Ouçam com atenção a música, ela é assim mesmo, diferente, não nos atrai de imediato, mas aos poucos nos cativa. Não a deixem escapar, tal como a garota. Nunca é tarde demais para encontramos o crucial momento da beleza.
Bolero Blues |
Jorge Helder/Chico Buarque/2006
Quando eu ainda estava moço
Algum pressentimento
Me trazia volta e meia
Por aqui
Talvez à espera da garota
Que naquele tempo
Andava longe, muito longe
De existir
Tantos tristes fados eu compus
Quanto choro em vão, bolero, blues
Eis que do nada ela aparece
Com o vestido ao vento
Já tão desejada
Que não cabe em si
Neste crucial momento
Neste cruzamento
Se ela olhar para trás
É bem capaz de num lamento
Acudir ao meu olhar mendigo
Mas aquela ingrata corre
E a Barão da Torre e a Vinicius de Moraes
São de repente estranhas ruas
Sem o seu vestido ficam nuas
E ao vento eu digo
– tarde demais
Quando ela já não mais garota
Der a meia-volta
Claro que não vou estar mais nem aí
Que sublime sensação de poder ter acesso às histórias que estão por trás de canções tão belas e que marcam tanto a nossa vida.

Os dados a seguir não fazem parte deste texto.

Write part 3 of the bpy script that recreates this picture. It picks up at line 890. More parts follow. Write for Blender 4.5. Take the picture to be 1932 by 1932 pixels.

Só uma pessoa com tanta riqueza cultural, com tanto apreço pelo conhecimento e com tanta sensibilidade, poderia colocar luzes nesses acontecimentos e de uma forma tão poética. Gratidão!
Muito obrigado por suas belas palavras, elas muito me emocionam. Fico feliz por acompanhar e gostar.
Mantovani que capacidade de análise da obra do Chico você tem.A cada vez que ouço vc ou que leio sobre fico ainda mais e mais curioso com as demais.
Dia 21 e 22 ele virá e já estou providenciando meus convites através de meu filho Maneco que iluminou também estas belas curvas
Do Rio.aplaudiremos em uníssono
Beijo e obrigada pelo despertar desta obra.>
Obrigado, muito obrigado. Todos nos emocionamos com o show CARAVANAS, e seu filho, o talentoso mago das luzes Maneco, lá estava a encher de brilhos o palco.
Como vc escreve e analisa bem a obra do nosso maior.
Escrevi com o coracao agora decepcionado pq não cheguei aqui ali ou acolá. A luminosidade das linhas é do meu bem conhecido Maneco a quem Deus o fez assim..
Especial como as palavras do Chico.
Fico muito orgulhoso por ter uma leitora como você, que ama as palavras.
Sempre admirável.
Muito feliz por tê-la por aqui, neste espaço lírico.